Claire Jung and Ian Huang wanted to help the Tyee students get exposure to what cybersecurity is – both at competition and in real application. According to the Interlake students, it’s not accessible to many middle school students. “There is a really steep learning curve, so a lot of people get scared away from it,” said Jung. The Interlake competition team is excited to inspire younger students to take an interest in cybersecurity. The Interlake students, including Neil Gupta, Timothy Zhou, Robert Chen and Benjamin Lambert, have been introducing the Tyee students to skills relevant to the field and coaching the students using their server.

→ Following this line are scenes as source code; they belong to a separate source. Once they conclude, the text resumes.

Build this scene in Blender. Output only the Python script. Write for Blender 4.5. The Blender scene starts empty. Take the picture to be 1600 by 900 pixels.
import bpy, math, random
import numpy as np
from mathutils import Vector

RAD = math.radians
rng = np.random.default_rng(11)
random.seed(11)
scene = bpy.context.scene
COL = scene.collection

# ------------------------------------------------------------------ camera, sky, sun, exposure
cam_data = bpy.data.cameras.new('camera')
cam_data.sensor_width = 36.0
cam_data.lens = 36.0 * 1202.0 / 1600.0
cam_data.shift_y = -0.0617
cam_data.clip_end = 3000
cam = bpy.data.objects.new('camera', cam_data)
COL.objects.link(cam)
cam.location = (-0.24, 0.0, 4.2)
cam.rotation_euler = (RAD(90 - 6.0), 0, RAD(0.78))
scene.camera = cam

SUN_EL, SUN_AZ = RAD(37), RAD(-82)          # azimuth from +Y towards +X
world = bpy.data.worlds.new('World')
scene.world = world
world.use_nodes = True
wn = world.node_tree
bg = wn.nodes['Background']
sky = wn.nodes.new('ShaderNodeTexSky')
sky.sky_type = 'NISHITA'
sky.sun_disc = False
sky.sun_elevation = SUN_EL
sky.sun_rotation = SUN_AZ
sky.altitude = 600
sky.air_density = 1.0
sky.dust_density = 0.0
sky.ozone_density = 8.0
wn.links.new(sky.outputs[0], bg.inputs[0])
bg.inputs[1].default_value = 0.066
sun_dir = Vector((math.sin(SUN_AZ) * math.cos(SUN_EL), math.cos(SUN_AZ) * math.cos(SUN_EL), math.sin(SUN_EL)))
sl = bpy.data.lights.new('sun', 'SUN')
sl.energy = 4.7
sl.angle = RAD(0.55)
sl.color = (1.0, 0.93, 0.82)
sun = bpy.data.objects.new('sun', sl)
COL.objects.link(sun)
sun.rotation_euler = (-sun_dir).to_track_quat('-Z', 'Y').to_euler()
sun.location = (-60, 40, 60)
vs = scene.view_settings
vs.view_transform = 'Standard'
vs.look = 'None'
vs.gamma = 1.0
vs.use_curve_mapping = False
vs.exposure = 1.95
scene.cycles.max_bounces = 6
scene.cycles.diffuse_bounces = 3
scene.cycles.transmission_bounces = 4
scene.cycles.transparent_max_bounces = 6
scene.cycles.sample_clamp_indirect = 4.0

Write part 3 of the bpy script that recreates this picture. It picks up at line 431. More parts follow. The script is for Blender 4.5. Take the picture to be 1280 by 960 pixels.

The Interlake team is also motivated to help address the current shortage of cybersecurity experts in the United States and lack of cybersecurity educational resources. It is common for people to have an interest and be self-taught. “Because cybersecurity is still new, there aren’t many traditional ways people find their way to it,” according to Huy Phung, father of a Tyee STEM Club student and former cybersecurity professional at Microsoft.

The Tyee students recently had the opportunity to tour the Microsoft security operations center where cybersecurity teams protect both Microsoft’s company assets and customer assets for threats. The Cyber Defense Operations Center (CDOC) monitors and combats global security threats around-the-clock. The tour gave the Tyee students a look at potential opportunities in the field. They saw what Microsoft does and got to meet people engaged in cybersecurity for their job.

The Interlake team is gauging interest in a potential competition team at Tyee following their final session with the STEM Club.